We have spoken a lot about Shaw’s feeling about Shakespeare but what do you think Shakespeare would have thought of Shaw? Would it really have been carnage if they met?

Gerry: “Shaw was definitely a celebrity in the age of celebrity.

“He had an ego the size of Manchester, you have to presume that Shakespeare in his pomp would have had the same adulation and ego.

“Put two alpha males with big egos, they probably would have ended up taking clumps out of each other.”

Damian: “It would be interesting if those two puppets landed on Shakespeare’s desk and Waldo said to Shakespeare, ‘Will you write me a play about Shakespeare and Shaw?’ and see how that would turn out.

“There would probably be a lot of similar themes.

“There would probably be a lot of the same kind of ideas in there for sure.

“But it’s an interesting notion.

“They both had a way with words.

“They fought with their words so their words were sharp and cutting and witty so if Shakespeare was biting back, they would be as cutting as Shaw’s words would have been.

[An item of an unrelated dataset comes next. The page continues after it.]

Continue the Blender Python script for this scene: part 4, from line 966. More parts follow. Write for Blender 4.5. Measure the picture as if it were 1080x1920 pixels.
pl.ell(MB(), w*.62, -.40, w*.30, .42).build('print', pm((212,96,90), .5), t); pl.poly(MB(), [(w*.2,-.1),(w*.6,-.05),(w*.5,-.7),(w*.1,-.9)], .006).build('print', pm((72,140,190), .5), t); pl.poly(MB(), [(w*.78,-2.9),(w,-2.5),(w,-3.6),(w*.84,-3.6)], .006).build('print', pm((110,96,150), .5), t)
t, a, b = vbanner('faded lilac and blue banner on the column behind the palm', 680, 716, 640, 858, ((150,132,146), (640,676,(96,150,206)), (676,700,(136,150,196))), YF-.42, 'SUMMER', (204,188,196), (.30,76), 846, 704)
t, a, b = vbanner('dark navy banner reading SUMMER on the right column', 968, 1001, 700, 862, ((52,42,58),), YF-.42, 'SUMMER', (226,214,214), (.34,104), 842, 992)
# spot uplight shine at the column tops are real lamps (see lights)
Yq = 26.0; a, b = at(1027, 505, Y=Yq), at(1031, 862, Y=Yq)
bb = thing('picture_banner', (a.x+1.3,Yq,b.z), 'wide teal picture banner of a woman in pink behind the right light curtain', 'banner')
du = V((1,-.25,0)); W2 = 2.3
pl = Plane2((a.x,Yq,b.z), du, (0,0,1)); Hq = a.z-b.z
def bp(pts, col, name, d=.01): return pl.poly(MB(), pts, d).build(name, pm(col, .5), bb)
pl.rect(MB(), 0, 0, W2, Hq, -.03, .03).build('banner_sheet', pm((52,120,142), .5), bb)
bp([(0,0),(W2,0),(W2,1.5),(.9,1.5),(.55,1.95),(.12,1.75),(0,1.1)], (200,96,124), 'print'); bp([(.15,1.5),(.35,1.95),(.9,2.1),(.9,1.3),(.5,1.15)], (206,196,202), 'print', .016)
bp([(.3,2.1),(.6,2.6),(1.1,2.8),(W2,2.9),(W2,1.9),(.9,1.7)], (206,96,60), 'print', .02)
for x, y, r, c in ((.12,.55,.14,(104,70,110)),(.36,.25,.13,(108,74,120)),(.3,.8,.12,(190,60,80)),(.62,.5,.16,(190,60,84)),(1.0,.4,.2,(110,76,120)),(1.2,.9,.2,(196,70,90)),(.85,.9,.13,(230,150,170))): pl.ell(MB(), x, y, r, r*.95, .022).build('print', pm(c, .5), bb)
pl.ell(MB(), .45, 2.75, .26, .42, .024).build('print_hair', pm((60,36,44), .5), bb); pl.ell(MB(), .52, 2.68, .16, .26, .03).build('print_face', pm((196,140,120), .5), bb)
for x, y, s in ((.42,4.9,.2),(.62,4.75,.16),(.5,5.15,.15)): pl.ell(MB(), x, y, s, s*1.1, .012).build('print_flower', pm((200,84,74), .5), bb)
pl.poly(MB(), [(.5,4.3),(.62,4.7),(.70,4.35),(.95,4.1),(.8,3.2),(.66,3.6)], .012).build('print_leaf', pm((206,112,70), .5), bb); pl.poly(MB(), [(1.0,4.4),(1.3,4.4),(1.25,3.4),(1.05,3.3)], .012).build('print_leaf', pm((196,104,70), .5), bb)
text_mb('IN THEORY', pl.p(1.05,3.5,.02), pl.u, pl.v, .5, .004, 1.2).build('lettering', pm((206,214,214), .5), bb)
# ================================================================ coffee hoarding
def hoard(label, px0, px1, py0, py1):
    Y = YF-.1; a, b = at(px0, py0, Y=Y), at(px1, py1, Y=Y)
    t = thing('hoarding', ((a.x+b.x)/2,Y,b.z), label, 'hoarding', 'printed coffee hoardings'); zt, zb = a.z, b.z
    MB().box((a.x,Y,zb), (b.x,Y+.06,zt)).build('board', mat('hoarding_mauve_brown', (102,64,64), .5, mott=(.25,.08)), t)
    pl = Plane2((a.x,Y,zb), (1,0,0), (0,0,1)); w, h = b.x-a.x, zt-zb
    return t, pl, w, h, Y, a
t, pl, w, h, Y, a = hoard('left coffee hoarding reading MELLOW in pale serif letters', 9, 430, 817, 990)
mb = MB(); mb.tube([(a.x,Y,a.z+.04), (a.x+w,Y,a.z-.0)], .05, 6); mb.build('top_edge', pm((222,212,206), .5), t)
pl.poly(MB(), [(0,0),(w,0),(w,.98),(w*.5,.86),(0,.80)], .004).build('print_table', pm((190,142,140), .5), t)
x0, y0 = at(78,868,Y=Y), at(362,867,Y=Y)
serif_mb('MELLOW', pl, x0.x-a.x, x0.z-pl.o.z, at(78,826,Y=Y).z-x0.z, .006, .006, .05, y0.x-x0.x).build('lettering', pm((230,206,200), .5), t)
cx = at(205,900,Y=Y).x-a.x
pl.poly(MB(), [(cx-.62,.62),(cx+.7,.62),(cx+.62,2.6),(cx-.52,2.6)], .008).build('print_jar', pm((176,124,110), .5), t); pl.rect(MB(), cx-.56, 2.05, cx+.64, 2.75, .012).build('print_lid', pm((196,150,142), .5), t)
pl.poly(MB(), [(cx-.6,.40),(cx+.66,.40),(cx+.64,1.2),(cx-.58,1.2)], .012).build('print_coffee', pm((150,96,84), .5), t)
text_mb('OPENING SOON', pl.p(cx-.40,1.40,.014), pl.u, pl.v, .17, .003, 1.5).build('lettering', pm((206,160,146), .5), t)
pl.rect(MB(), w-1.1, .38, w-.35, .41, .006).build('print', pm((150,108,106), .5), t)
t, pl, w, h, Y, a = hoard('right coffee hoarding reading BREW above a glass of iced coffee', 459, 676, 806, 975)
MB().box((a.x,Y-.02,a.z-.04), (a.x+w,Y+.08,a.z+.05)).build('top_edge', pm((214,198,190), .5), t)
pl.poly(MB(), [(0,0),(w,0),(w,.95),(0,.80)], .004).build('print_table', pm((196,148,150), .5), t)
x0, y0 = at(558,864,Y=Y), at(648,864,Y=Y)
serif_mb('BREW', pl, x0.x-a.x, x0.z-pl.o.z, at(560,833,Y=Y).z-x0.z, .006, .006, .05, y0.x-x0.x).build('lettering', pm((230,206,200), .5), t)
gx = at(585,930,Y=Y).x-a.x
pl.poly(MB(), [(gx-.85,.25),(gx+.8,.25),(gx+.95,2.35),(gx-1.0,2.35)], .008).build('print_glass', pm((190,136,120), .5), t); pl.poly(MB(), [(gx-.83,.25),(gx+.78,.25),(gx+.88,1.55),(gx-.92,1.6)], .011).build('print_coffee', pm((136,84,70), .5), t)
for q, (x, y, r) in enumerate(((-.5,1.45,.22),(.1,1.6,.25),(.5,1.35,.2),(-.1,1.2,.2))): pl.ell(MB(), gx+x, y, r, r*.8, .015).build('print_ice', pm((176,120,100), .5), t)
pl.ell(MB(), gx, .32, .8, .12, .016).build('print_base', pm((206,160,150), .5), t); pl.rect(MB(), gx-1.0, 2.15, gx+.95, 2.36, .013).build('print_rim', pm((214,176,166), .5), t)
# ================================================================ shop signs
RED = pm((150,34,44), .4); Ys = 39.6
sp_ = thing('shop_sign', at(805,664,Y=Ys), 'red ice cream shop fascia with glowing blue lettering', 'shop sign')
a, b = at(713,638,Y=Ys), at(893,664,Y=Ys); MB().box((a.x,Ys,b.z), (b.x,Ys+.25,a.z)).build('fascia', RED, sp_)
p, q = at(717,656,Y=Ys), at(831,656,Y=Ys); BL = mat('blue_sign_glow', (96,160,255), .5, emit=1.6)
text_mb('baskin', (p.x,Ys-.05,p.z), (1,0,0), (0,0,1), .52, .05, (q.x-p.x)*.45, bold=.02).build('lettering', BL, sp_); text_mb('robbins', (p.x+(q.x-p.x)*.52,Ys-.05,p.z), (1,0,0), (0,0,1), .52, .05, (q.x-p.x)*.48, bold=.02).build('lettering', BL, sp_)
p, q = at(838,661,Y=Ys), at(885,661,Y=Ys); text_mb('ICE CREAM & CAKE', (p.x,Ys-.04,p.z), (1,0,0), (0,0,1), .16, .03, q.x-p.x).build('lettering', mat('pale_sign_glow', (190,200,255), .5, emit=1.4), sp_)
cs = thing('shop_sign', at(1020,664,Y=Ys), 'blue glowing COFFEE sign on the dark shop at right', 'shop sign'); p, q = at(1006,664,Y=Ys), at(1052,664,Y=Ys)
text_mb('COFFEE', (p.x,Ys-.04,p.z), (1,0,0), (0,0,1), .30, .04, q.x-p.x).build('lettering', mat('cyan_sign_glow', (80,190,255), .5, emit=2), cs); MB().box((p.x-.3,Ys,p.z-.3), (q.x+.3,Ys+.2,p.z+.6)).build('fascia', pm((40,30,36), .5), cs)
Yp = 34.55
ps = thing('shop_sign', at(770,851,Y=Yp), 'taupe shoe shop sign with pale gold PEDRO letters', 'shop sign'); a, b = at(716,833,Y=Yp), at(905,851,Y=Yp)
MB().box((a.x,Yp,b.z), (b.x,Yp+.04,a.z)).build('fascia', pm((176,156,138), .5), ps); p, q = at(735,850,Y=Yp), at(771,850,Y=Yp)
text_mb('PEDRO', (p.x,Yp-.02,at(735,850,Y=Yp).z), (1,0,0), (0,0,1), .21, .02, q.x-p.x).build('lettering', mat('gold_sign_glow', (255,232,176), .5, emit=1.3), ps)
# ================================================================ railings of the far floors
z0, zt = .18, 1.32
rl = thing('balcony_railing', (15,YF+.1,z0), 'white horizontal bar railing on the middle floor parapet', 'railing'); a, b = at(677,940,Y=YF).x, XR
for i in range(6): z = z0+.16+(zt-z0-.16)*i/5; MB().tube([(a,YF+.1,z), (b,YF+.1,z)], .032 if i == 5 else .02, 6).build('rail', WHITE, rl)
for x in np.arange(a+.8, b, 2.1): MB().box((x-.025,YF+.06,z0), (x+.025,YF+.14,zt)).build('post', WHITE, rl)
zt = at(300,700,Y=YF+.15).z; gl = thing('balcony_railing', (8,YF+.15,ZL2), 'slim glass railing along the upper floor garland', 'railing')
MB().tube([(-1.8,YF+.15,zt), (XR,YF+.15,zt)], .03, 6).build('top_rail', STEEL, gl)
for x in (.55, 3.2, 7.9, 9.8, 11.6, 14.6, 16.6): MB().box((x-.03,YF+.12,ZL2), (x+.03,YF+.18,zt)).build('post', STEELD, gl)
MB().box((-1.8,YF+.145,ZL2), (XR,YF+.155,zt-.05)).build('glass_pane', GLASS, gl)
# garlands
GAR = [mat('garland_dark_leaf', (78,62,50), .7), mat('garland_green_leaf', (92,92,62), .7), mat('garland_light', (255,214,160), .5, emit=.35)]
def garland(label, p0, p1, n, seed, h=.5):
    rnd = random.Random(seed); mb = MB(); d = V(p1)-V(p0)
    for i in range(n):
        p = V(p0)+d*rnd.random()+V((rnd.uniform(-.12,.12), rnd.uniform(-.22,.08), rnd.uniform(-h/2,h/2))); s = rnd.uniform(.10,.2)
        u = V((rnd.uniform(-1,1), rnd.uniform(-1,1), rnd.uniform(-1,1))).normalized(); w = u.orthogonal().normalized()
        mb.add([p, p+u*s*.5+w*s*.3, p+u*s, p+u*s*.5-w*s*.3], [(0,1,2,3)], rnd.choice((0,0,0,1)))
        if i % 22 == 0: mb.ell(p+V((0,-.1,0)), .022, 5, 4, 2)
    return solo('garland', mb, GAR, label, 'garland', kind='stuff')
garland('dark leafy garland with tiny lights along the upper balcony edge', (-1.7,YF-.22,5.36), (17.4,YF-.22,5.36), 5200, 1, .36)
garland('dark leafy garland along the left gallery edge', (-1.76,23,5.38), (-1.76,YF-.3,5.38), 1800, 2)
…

“It’s not a true version of Shakespeare, it’s Shaw’s version of Shakespeare and it’s written to fulfil his vision of what he thinks Shakespeare was like.

“He writes Shakespeare as a slightly puffed up buffoon or somebody who likes his own self-importance and that makes it all the more entertaining and all the more fun when they beat the crap out of each other.”

A festival like this shows how important Shaw remains, doesn’t it?

Gerry: “I’m very much looking forward to it.

“It’s the very first Shaw festival which kind of shows that he’s only just coming out of the shadows again if they’re only having the first big Shaw Festival now.

“There was a big Shaw festival in Ireland last year.

“It’s a resurgence.

“I would like to see Shaw back on the syllabus.”

Shakes Versus Shav will screen 7pm Sunday 12 July at The Irish Cultural Centre as part of Shaw Festival.